Bu seçim sonuçlarına ilişkin bir başka hususu daha dikkate almalıyız:

Güney Kıbrıs'ta nüfusun büyük çoğunluğu küçük burjuva niteliklidir. Ülkenin en fazla ezilen emekçi ve proleterlerini oluşturanların geniş bir kesimi yabancı işçilerden, göçmen işçilerden oluşmaktadır. Bunların önemli bir kısmı, kaçak işçi konumunda, sigortasız ve sendikasız çalıştırılmaktadır. Çalışma izinleri bulunsa bile vatandaş olmadıklarından oy kullanma hakları yoktur.

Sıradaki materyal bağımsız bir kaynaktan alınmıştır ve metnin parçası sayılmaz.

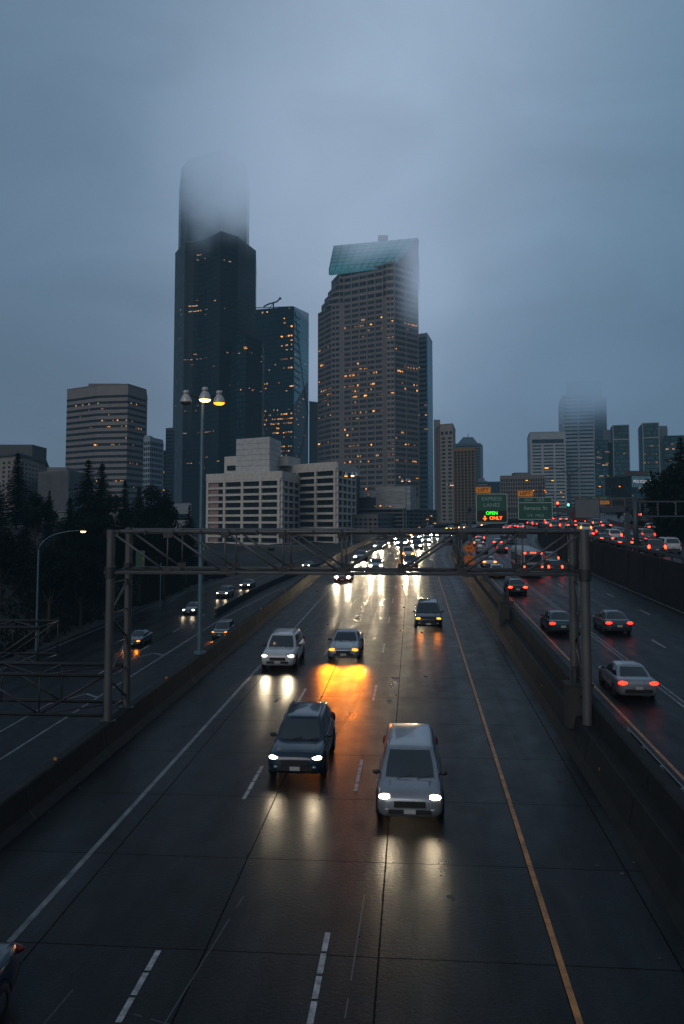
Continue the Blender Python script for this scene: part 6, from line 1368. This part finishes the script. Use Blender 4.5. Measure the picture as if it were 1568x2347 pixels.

Kısacası işçi sınıfının önemli bir kesiminin oy kullanamadığı bir ortamdayız... İşçi sınıfı adına emperyalist talandan pay alan işçi aristokratlarının söz ve oy sahibi oldukları bir ortamdayız. İşçi sınıfı adına hareket edenlerin sınıfa ihanet içinde oldukları bir ortamda, yaşanan derin ekonomik ve siyasal sorunlar faşizmi besler, faşist partileri güçlendirir.

Bu nedenle Kıbrısın güneyinde sağın yükselişi anlaşılır bir olgudur!